Brian Roehrkasse, a spokesman for the Department of Homeland Security, said that agency officials had not seen the Congressional report but that they continued to believe the color-coded alerts were valuable.

''The color-coded system indicates the U.S. intelligence community's best assessment of the collective threat against this nation,'' Mr. Roehrkasse said, adding that the department was trying to provide more detailed threat information to the public and had begun ''a process of working with our state partners, mayors and private sector partners, inviting them to provide feedback on how the system is working for them.''
Hmm, Brian Roehrkasse…why does that name sound familiar?

Oh, I know now; it’s because he spread lies and distortions every chance he could while working for a variety of Bushco agencies, including the Office of Public Affairs at the Department of Transportation, DHS, and (perhaps most infamously) the Justice Department – his tenure there is duly noted here by Scott Horton of Harper’s Magazine.

The August 2003 Times story also tells us that Dem Sen. Frank Lautenberg of New Jersey said that “The system may be doing more harm than good. If the Department of Homeland Security doesn't revamp this system, Congress may have to do it for them.”

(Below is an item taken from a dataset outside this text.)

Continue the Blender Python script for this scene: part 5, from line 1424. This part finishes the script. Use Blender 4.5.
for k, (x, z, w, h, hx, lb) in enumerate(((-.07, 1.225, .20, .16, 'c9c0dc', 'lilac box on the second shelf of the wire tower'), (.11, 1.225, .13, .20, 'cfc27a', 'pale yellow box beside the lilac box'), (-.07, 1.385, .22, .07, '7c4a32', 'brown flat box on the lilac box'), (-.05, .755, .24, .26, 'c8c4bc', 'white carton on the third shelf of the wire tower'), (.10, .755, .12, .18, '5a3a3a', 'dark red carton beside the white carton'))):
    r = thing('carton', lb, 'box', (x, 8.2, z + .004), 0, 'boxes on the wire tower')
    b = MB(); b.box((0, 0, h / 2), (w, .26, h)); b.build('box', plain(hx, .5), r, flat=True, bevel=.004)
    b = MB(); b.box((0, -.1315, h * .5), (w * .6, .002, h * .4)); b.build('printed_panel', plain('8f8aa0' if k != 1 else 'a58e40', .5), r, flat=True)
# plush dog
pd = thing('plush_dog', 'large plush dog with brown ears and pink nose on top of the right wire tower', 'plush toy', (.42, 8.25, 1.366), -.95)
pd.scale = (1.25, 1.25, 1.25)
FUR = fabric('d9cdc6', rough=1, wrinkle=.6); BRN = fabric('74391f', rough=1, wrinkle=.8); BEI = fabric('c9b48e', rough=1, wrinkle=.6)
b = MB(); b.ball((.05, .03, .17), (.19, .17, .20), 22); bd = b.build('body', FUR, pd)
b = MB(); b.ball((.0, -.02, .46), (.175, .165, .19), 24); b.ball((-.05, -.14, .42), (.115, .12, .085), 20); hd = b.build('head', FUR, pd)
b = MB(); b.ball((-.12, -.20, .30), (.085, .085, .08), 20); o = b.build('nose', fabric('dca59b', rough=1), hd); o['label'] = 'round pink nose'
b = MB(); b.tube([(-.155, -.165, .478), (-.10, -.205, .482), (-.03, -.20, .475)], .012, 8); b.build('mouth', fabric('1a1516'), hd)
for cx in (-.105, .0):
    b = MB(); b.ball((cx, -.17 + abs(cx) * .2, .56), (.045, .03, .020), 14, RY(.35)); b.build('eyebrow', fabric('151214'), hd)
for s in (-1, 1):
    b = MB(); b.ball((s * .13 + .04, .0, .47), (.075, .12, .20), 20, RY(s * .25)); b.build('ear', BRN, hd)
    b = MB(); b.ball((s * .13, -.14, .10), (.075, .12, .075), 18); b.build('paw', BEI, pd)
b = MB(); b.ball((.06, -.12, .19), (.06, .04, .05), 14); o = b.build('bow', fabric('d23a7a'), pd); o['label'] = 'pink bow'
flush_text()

And apparently, the Repug 109th Congress tried to do that (shocking, I know); this tells us that majority party Rep. Christopher Cox of California sponsored H.R. 1817, the Department of Homeland Security Authorization Act for Fiscal Year 2006 (more here - Cox was the chair of the House Committee on Homeland Security), which (among other things) would have ensured better information-sharing on what constituted one type of alert versus another (the bill passed out of the House but died in the Senate – for such a detailed piece of legislation, it’s surprising that it was put together by a guy who went on to become a pretty sucky SEC chairman).

(I should also note that HSAS was instituted by the first Homeland Security Secretary, former PA governor Tom Ridge, who – surprise, surprise! – told us how it was abused by his “betters” here; the system also prompted this thoroughly comic response from Cox’s Dem successor as Homeland Security Chairman, Bennie Thompson by name, to a rather stunning moment of idiocy from Ridge’s successor Mike “City Of Louisiana” Chertoff.)

Actually, how about this – maybe our politicians should, from time to time, remind us all to be vigilant and alert to any possible occurrences or activities that seem out of character in our homes, neighborhoods, or workplaces involving our family, friends or neighbors, and contact law enforcement the first time we witness anything of that nature, OK? Not intruding on anyone’s space or anything like that, but just using common sense.

Whether it’s a “yellow,” “blue” or “red” day, the threats remain constant regardless. As does our duty to act as intelligent adults (and thus serve as an example for any nitwit politician looking to abuse our fears and cultivate our stupidity…a lot fewer of them now than before last November 4th, though).